再び山荘までバスで戻り、結局の仕上げの大量飲酒。大将は酔いが回り椅子から転げ落ち、伯母に怒られていた。夜は薪ストーブの登場となる。


11/1・土
 誰が決めたか知らないが、今日から伊那に行くことになっている。例によって13時の「あずさ17号」に乗るために12時前から新宿駅9番ホームに並ぶ。仲田大将と轍田さんと三人で自由席に乗り込む。稀代の女子好きである大将に轍田さんのお相手は任せ、吾人はひとり御酒を飲むつもりだったが、例によって自由席は満杯。結局通路まで人が溢れている。トイレに行けないから御酒も飲めず。此処は忍の一字である。
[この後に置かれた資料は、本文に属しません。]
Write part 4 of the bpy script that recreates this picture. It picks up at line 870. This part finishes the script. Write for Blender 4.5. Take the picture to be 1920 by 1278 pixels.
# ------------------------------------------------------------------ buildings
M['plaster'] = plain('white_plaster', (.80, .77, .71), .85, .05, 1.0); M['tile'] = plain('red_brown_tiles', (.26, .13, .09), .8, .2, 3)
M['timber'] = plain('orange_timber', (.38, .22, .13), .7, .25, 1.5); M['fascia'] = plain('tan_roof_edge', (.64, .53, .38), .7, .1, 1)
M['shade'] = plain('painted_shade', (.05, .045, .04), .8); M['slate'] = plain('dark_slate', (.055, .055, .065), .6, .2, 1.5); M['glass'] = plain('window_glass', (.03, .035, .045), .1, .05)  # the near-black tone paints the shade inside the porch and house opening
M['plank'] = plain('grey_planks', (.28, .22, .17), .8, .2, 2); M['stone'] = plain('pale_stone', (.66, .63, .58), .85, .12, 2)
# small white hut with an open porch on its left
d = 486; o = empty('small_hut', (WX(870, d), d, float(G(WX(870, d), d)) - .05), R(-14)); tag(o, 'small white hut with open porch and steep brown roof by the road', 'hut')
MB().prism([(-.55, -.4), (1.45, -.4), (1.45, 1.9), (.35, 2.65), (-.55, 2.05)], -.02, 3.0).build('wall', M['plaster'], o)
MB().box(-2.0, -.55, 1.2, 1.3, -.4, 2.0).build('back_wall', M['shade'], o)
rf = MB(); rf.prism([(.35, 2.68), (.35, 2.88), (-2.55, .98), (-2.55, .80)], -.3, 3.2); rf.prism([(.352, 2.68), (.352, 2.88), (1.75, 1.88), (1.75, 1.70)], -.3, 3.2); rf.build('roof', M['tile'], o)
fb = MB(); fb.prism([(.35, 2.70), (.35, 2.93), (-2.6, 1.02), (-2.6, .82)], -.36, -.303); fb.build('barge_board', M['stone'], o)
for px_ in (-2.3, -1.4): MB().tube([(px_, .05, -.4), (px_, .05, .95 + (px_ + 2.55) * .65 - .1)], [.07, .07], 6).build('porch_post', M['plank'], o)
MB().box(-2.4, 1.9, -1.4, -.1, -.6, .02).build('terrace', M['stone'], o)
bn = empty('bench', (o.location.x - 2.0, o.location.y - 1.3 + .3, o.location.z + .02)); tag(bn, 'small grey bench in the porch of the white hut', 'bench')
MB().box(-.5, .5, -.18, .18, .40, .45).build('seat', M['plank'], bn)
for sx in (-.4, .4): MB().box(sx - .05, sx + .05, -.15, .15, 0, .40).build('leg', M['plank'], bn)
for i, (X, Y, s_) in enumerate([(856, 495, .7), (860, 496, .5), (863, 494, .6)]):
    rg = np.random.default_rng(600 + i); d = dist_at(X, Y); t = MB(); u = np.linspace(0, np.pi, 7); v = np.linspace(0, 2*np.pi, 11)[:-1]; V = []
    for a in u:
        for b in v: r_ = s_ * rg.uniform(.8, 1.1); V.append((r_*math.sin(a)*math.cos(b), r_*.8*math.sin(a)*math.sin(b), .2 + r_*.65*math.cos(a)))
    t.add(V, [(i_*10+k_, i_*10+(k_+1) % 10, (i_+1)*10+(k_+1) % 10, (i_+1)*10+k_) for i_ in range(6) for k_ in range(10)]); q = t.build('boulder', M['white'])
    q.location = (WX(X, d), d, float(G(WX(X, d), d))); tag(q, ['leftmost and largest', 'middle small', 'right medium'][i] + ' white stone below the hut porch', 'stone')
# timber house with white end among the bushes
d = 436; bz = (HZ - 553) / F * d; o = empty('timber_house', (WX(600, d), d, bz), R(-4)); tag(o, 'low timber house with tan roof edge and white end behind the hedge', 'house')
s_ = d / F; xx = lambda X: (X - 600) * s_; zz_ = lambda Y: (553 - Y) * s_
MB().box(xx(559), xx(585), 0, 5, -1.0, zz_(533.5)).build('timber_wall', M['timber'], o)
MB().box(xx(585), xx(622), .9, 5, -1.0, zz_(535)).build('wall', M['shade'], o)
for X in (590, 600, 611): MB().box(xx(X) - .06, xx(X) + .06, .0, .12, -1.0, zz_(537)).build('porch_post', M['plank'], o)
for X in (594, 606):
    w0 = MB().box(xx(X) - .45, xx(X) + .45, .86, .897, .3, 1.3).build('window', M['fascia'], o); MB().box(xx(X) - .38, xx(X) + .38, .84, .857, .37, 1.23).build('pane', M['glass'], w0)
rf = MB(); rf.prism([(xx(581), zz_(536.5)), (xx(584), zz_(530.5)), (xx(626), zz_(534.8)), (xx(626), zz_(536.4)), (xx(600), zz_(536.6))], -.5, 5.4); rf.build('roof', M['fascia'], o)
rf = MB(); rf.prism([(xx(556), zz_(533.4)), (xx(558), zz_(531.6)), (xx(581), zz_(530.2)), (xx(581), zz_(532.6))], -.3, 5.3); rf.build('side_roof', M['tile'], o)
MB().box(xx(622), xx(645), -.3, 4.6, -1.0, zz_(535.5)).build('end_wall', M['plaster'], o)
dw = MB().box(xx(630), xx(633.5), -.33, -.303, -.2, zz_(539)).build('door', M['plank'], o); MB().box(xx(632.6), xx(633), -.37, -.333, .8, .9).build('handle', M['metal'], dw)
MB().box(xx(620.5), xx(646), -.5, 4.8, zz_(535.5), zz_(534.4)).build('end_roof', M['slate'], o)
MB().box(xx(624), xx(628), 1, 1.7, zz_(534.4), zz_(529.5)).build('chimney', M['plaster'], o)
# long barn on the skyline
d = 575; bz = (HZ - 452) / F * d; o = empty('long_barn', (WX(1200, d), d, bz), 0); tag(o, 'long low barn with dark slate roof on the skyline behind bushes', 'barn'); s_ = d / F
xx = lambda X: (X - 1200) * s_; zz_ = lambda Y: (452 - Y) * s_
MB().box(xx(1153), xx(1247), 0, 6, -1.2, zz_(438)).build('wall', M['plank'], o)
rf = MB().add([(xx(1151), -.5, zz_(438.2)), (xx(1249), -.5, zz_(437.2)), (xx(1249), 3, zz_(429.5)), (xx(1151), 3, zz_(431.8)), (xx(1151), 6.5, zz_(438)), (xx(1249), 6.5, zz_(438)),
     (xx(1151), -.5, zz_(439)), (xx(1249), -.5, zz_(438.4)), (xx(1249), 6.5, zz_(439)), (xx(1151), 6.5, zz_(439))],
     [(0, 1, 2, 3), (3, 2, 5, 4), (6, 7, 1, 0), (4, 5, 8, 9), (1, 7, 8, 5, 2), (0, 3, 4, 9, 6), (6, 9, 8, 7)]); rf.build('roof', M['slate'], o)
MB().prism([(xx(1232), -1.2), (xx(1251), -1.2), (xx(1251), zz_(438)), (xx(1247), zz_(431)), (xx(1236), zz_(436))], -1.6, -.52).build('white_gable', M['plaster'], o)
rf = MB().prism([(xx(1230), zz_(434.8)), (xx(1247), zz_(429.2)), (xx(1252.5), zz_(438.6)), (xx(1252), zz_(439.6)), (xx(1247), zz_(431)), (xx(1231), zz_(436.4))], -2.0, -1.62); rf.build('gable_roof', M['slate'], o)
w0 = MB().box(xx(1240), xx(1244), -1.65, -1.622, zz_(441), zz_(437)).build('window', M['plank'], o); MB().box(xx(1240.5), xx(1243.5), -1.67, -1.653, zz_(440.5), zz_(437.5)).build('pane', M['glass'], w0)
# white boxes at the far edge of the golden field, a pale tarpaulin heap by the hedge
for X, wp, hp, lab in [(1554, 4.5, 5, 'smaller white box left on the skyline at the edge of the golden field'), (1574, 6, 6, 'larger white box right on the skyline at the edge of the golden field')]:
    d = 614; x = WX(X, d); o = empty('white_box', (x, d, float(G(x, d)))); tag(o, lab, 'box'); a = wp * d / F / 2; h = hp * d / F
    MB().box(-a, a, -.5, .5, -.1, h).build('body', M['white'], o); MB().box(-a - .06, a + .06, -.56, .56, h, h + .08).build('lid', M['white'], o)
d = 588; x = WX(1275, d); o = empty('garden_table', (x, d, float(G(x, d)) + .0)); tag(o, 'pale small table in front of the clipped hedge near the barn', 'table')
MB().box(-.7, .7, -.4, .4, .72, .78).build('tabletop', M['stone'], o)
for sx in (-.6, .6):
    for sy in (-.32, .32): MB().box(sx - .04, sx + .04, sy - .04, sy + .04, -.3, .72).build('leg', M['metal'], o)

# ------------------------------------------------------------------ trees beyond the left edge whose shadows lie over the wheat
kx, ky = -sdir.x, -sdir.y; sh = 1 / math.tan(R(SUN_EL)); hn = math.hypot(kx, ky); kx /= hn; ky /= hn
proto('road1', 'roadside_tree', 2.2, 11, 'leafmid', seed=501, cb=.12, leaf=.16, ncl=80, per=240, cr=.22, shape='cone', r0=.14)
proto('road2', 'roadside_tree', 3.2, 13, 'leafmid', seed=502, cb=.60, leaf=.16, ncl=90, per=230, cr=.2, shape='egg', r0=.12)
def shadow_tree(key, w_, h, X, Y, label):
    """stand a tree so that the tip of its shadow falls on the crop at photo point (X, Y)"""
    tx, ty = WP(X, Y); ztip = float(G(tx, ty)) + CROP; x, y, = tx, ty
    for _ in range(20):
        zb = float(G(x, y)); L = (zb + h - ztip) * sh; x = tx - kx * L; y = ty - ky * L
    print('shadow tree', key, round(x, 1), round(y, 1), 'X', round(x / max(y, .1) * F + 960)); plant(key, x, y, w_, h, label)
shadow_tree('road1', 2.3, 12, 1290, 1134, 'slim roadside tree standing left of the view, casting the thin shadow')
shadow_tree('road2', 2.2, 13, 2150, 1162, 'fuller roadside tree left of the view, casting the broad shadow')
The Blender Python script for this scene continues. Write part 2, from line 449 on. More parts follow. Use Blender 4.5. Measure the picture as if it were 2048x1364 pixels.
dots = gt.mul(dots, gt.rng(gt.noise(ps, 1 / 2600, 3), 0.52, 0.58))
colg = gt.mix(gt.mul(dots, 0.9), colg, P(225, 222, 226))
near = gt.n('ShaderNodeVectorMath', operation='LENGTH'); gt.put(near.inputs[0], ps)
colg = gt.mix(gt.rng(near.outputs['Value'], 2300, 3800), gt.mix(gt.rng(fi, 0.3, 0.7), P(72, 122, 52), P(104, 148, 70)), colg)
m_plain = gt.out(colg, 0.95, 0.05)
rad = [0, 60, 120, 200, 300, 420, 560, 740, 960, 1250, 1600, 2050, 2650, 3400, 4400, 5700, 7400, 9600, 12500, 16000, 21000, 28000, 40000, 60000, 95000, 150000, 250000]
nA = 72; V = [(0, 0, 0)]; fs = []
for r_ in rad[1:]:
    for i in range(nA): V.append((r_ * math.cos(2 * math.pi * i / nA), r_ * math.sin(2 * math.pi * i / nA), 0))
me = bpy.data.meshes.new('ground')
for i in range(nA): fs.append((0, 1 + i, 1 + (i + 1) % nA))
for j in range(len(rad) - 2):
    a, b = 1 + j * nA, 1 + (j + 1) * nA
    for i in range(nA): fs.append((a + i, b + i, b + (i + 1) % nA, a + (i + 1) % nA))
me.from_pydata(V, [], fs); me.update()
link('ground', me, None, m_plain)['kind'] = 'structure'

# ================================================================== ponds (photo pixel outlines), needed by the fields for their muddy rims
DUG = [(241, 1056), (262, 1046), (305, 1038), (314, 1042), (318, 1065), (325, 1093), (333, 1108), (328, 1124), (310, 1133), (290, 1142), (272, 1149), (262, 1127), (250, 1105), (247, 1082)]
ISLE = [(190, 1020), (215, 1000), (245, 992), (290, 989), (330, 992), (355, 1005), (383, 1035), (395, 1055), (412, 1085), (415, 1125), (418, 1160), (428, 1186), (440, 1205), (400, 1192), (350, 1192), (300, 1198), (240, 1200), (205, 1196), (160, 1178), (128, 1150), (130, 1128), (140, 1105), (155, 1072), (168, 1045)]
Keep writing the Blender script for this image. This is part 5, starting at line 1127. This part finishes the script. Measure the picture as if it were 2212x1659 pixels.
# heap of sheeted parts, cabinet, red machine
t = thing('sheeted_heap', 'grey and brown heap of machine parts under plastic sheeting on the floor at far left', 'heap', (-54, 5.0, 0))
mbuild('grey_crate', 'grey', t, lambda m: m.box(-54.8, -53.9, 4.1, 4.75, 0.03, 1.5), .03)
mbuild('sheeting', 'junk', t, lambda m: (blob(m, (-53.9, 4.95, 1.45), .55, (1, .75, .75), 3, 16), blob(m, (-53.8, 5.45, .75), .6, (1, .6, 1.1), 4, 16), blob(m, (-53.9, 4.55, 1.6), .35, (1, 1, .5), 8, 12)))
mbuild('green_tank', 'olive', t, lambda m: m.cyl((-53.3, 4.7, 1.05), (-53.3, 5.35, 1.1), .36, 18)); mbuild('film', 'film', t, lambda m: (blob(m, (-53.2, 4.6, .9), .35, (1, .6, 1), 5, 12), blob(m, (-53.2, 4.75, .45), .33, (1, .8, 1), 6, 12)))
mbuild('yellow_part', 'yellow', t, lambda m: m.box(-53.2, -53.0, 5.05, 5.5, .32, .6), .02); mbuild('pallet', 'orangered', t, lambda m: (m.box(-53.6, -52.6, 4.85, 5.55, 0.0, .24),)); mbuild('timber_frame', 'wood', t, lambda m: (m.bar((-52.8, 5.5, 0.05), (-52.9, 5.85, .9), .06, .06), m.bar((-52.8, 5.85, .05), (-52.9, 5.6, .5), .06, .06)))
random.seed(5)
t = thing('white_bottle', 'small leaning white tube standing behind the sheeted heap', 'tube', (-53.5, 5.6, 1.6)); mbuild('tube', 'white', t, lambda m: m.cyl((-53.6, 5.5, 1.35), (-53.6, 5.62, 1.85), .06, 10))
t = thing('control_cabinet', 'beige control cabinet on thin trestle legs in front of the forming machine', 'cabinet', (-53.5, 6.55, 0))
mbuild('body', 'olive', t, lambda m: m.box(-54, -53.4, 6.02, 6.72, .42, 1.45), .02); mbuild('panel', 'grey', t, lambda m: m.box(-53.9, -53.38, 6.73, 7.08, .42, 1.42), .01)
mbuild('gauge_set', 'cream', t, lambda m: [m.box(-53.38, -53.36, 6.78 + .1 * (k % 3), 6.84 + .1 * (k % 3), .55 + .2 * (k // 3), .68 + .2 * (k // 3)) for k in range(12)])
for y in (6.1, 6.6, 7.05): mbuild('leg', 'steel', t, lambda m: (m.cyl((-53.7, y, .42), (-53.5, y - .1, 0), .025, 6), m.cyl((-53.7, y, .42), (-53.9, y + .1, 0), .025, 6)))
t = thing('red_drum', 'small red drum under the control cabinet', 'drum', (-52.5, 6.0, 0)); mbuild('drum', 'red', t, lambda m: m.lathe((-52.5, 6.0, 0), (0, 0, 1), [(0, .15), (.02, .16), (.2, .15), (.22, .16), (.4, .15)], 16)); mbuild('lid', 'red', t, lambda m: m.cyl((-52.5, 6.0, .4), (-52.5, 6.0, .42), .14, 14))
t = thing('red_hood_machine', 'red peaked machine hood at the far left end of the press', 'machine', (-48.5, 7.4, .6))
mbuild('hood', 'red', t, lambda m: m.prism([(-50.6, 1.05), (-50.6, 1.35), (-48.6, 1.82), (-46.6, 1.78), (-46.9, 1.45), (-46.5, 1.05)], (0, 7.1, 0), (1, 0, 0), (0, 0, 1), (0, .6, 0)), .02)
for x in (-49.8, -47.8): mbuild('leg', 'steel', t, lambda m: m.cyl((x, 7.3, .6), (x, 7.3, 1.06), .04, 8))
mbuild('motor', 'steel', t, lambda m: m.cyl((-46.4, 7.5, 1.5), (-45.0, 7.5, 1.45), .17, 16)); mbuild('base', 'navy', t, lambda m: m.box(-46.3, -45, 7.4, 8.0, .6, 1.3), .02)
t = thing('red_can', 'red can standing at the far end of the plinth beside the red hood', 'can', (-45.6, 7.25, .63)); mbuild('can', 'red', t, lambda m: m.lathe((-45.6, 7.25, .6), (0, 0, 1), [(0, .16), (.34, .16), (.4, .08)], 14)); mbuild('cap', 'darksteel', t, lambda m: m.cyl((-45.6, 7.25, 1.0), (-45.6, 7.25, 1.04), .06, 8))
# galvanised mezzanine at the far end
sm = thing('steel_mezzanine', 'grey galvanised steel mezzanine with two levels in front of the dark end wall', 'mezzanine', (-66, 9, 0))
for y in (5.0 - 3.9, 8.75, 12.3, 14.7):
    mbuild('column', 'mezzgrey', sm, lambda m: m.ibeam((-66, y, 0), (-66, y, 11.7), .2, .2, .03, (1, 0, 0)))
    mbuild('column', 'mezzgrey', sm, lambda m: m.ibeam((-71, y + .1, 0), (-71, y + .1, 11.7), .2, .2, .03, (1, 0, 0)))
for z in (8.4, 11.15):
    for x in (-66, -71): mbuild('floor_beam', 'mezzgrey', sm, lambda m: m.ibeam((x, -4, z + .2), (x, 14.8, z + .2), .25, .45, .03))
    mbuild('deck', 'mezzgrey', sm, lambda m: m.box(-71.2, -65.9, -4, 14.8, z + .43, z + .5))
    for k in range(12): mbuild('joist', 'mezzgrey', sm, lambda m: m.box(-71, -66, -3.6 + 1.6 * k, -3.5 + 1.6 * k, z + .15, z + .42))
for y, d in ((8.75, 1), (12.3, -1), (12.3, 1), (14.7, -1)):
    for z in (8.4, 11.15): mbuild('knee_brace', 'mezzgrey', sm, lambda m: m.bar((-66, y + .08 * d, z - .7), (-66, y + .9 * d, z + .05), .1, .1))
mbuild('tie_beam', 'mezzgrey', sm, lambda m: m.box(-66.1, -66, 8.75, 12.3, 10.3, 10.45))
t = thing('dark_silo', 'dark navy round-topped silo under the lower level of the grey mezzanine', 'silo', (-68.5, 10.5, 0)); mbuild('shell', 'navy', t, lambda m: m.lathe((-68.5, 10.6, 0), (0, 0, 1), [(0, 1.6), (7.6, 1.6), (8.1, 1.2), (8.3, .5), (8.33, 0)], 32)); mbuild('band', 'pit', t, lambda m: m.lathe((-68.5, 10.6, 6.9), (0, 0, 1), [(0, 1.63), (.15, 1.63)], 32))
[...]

例によって甲府で大量降車。一方静岡に帰省中の月波君は、身延線の「ふじかわ」に乗って来て此処から合流す。こういう芸当は高速バスにはできないから鉄道の方が便利である。漸く落ち着いた車内で、結局いつもと同じく月波君と麦酒を傾けた。伊那にはダイヤ通りに到着。小雨の降る中、早速飲食店巡りに移る。
今回は兎という郷土料理店に入った。馬刺しや蕎麦の実入り焼き味噌などを注文す。二時間以上飲み、切片というラーメン屋に転進。こってりラーメンで締めてタクシーで上った。2500円。それにしても不景気で減った減ったと言われても、伊那市街には入って見たい飲食店がひしめき合っている。まだまだ飲み足りないと思った。其の後、伯母を交えて深夜まで飲み続けた。